--- START OF RECORD EXCERPTS ---

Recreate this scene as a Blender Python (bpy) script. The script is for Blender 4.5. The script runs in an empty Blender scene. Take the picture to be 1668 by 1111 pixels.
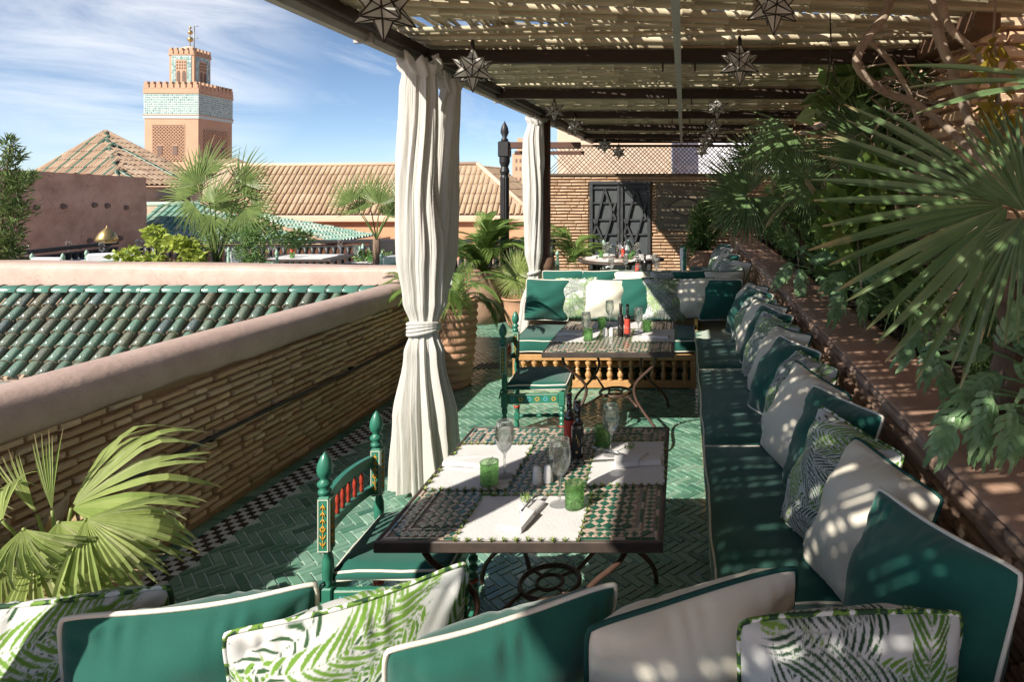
import bpy, math, random
import numpy as np
from mathutils import Vector, Matrix, noise

random.seed(7)
R = math.radians
sc = bpy.context.scene
COL = sc.collection

# ---------------------------------------------------------------- camera, sky, sun, exposure
CAMZ, FPX = 2.0, 1080.0
cam_d = bpy.data.cameras.new('camera')
cam = bpy.data.objects.new('camera', cam_d)
COL.objects.link(cam)
cam.location = (0, 0, CAMZ)
cam.rotation_euler = (R(90), 0, 0)
cam_d.sensor_width = 36.0
cam_d.lens = FPX / 1668 * 36.0
cam_d.shift_x = -(1113 - 834) / 1668
cam_d.shift_y = -(555.5 - 300) / 1668
cam_d.clip_start = 0.05
cam_d.clip_end = 3000
sc.camera = cam

SUN_TRAVEL = Vector((0.78, 1.10, -1.0)).normalized()
SKY_STRENGTH = 0.15
sc.view_settings.view_transform = 'Standard'
sc.view_settings.look = 'None'
sc.view_settings.exposure = 2.0
sc.view_settings.gamma = 1.0
sc.view_settings.use_curve_mapping = False

world = bpy.data.worlds.new('World')
sc.world = world
world.use_nodes = True
wn, wl = world.node_tree.nodes, world.node_tree.links
wn.clear()
w_out = wn.new('ShaderNodeOutputWorld')
w_bg = wn.new('ShaderNodeBackground')
w_sky = wn.new('ShaderNodeTexSky')
w_sky.sky_type = 'NISHITA'
w_sky.sun_disc = False
to_sun = -SUN_TRAVEL
w_sky.sun_elevation = math.asin(to_sun.z)
w_sky.sun_rotation = math.atan2(to_sun.x, to_sun.y)
w_sky.altitude = 450
w_sky.air_density = 0.5
w_sky.dust_density = 0.5
w_sky.ozone_density = 5.0
w_bg.inputs['Strength'].default_value = SKY_STRENGTH
def wnode(t, **kw):
    n = wn.new(t)
    for k, v in kw.items():
        setattr(n, k, v)
    return n
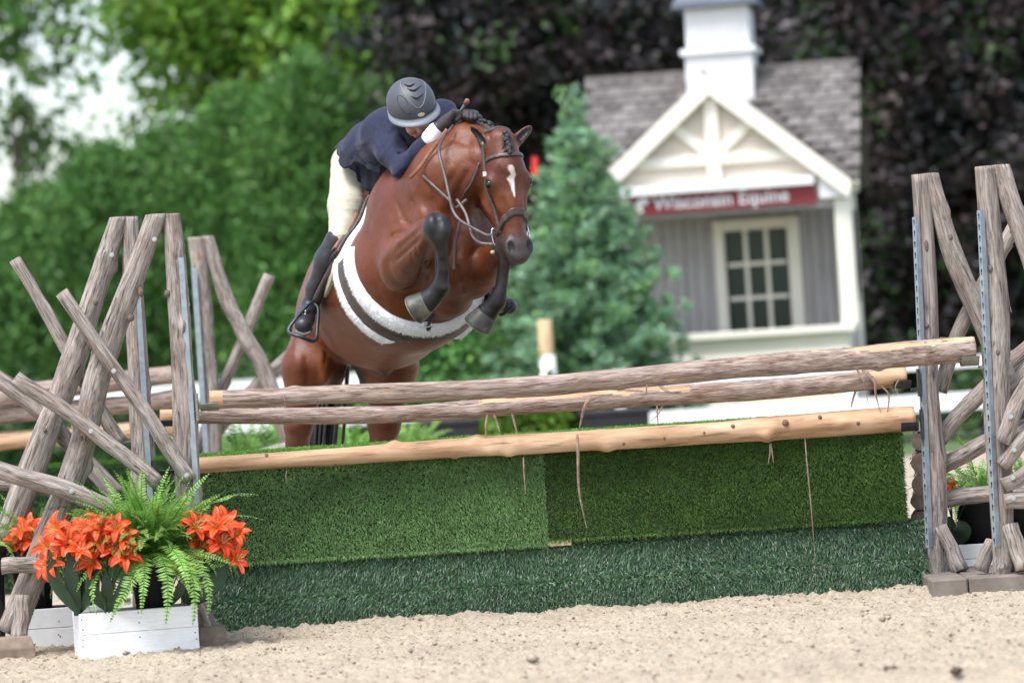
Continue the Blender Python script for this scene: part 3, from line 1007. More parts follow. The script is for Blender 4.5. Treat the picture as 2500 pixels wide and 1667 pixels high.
def track(root, p0, p1, yaw, side, W=.024, D=.026):
    """slotted steel channel from p0 (top) down to p1; side = +1 when its slotted web faces -x"""
    p0, p1 = Vector(p0), Vector(p1)
    L = (p0 - p1).length
    az = (p0 - p1).normalized()
    wd = Vector((-side * math.cos(yaw), -math.sin(yaw), 0)); wd = (wd - az * wd.dot(az)).normalized()
    fd = az.cross(wd)
    if fd.y > 0: fd = -fd
    B = Matrix((wd, fd, az)).transposed().to_4x4()
    M = Matrix.Translation(p1) @ B           # local: x = web normal, y = towards camera, z = up the channel
    mb = MB()
    mb.box((-D, W / 2 - .003, 0), (-.0005, W / 2, L), M)
    mb.box((-D, -W / 2, 0), (-.0005, -W / 2 + .003, L), M)
    n = int(L / .0525)
    for k in range(n):
        z0, z1 = k * L / n, (k + 1) * L / n
        zc, h = (z0 + z1) / 2, (z1 - z0)
        inner = []
        for t in np.linspace(math.radians(-50), math.radians(230), 9):
            inner.append((.0062 * math.cos(t), zc + .008 + .0062 * math.sin(t)))
        inner += [(-.0028, zc - .014), (0, zc - .017), (.0028, zc - .014)]
        m = len(inner)
        outer = []
        for (y, z) in inner:
            dy, dz = y, z - zc
            s = min((W / 2) / abs(dy) if abs(dy) > 1e-6 else 1e9, (h / 2) / abs(dz) if abs(dz) > 1e-6 else 1e9)
            outer.append((dy * s, zc + dz * s))
        V = [M @ Vector((0, y, z)) for y, z in inner + outer]
        F = [(i, (i + 1) % m, m + (i + 1) % m, m + i) for i in range(m)]
        F.append(None)
        F = F[:-1]
        mb.add(V, F)
        # corner triangles of the cell
        for cy, cz in ((W / 2, z0), (W / 2, z1), (-W / 2, z0), (-W / 2, z1)):
            near = sorted(range(m), key=lambda i: (outer[i][0] - cy) ** 2 + (outer[i][1] - cz) ** 2)[:1][0]
            for q in (near, (near + 1) % m, (near - 1) % m):
                pass
        ang = [math.atan2(z - zc, y) for y, z in outer]
        for cy, cz in ((W / 2, z0), (W / 2, z1), (-W / 2, z0), (-W / 2, z1)):
            ca = math.atan2(cz - zc, cy)
            d = [(a - ca + math.pi) % (2 * math.pi) - math.pi for a in ang]
            lo = max((i for i in range(m) if d[i] <= 0), key=lambda i: d[i])
            hi = min((i for i in range(m) if d[i] > 0), key=lambda i: d[i])
            mb.add([M @ Vector((0, *outer[lo])), M @ Vector((0, cy, cz)), M @ Vector((0, *outer[hi]))], [(0, 1, 2)])
    return mb.build('track', M_galv, root)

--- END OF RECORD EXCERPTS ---

WHAT IS BEING ASKED - Identify every line above with the string "pixels" in it. Copy those lines.

THE RESPONSE -
Recreate this scene as a Blender Python (bpy) script. The script is for Blender 4.5. The script runs in an empty Blender scene. Take the picture to be 1668 by 1111 pixels.
Continue the Blender Python script for this scene: part 3, from line 1007. More parts follow. The script is for Blender 4.5. Treat the picture as 2500 pixels wide and 1667 pixels high.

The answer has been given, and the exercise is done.